-- MATERIAL PROVIDED start --
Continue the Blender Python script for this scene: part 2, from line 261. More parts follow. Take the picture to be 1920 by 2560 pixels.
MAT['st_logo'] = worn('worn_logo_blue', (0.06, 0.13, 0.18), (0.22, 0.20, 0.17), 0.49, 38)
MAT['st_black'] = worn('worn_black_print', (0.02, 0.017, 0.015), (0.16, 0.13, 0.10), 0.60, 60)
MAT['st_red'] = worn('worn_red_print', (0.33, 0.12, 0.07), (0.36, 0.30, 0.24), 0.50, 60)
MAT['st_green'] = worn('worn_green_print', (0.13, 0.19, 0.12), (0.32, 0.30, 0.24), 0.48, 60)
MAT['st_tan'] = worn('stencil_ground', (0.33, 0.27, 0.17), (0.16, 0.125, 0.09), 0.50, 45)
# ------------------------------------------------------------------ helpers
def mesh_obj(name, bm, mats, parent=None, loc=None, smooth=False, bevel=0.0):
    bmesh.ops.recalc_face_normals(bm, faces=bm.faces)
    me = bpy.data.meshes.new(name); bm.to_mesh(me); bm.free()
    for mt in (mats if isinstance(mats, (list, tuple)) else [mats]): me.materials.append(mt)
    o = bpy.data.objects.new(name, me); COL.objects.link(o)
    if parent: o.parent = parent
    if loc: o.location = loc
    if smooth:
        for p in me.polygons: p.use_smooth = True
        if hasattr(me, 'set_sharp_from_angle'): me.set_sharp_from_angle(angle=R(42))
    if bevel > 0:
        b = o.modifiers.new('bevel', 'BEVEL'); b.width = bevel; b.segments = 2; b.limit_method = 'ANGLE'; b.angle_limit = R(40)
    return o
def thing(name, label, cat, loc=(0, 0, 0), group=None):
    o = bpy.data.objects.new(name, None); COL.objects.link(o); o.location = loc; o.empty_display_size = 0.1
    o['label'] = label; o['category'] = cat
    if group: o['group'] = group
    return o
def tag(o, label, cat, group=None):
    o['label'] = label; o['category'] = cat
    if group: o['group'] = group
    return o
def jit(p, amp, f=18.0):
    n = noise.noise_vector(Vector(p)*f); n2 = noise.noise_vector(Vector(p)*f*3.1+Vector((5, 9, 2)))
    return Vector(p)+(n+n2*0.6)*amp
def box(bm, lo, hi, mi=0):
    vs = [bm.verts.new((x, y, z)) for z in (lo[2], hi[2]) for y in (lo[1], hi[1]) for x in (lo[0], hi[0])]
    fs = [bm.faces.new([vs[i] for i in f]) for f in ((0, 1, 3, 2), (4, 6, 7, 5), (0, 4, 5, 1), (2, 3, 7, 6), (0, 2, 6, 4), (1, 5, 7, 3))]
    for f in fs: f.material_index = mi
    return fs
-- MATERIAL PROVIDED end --
GIVEN EXERCISE:
Give an exact copy of all the data shown above.

TASK ANSWER:
Continue the Blender Python script for this scene: part 2, from line 261. More parts follow. Take the picture to be 1920 by 2560 pixels.
MAT['st_logo'] = worn('worn_logo_blue', (0.06, 0.13, 0.18), (0.22, 0.20, 0.17), 0.49, 38)
MAT['st_black'] = worn('worn_black_print', (0.02, 0.017, 0.015), (0.16, 0.13, 0.10), 0.60, 60)
MAT['st_red'] = worn('worn_red_print', (0.33, 0.12, 0.07), (0.36, 0.30, 0.24), 0.50, 60)
MAT['st_green'] = worn('worn_green_print', (0.13, 0.19, 0.12), (0.32, 0.30, 0.24), 0.48, 60)
MAT['st_tan'] = worn('stencil_ground', (0.33, 0.27, 0.17), (0.16, 0.125, 0.09), 0.50, 45)
# ------------------------------------------------------------------ helpers
def mesh_obj(name, bm, mats, parent=None, loc=None, smooth=False, bevel=0.0):
    bmesh.ops.recalc_face_normals(bm, faces=bm.faces)
    me = bpy.data.meshes.new(name); bm.to_mesh(me); bm.free()
    for mt in (mats if isinstance(mats, (list, tuple)) else [mats]): me.materials.append(mt)
    o = bpy.data.objects.new(name, me); COL.objects.link(o)
    if parent: o.parent = parent
    if loc: o.location = loc
    if smooth:
        for p in me.polygons: p.use_smooth = True
        if hasattr(me, 'set_sharp_from_angle'): me.set_sharp_from_angle(angle=R(42))
    if bevel > 0:
        b = o.modifiers.new('bevel', 'BEVEL'); b.width = bevel; b.segments = 2; b.limit_method = 'ANGLE'; b.angle_limit = R(40)
    return o
def thing(name, label, cat, loc=(0, 0, 0), group=None):
    o = bpy.data.objects.new(name, None); COL.objects.link(o); o.location = loc; o.empty_display_size = 0.1
    o['label'] = label; o['category'] = cat
    if group: o['group'] = group
    return o
def tag(o, label, cat, group=None):
    o['label'] = label; o['category'] = cat
    if group: o['group'] = group
    return o
def jit(p, amp, f=18.0):
    n = noise.noise_vector(Vector(p)*f); n2 = noise.noise_vector(Vector(p)*f*3.1+Vector((5, 9, 2)))
    return Vector(p)+(n+n2*0.6)*amp
def box(bm, lo, hi, mi=0):
    vs = [bm.verts.new((x, y, z)) for z in (lo[2], hi[2]) for y in (lo[1], hi[1]) for x in (lo[0], hi[0])]
    fs = [bm.faces.new([vs[i] for i in f]) for f in ((0, 1, 3, 2), (4, 6, 7, 5), (0, 4, 5, 1), (2, 3, 7, 6), (0, 2, 6, 4), (1, 5, 7, 3))]
    for f in fs: f.material_index = mi
    return fs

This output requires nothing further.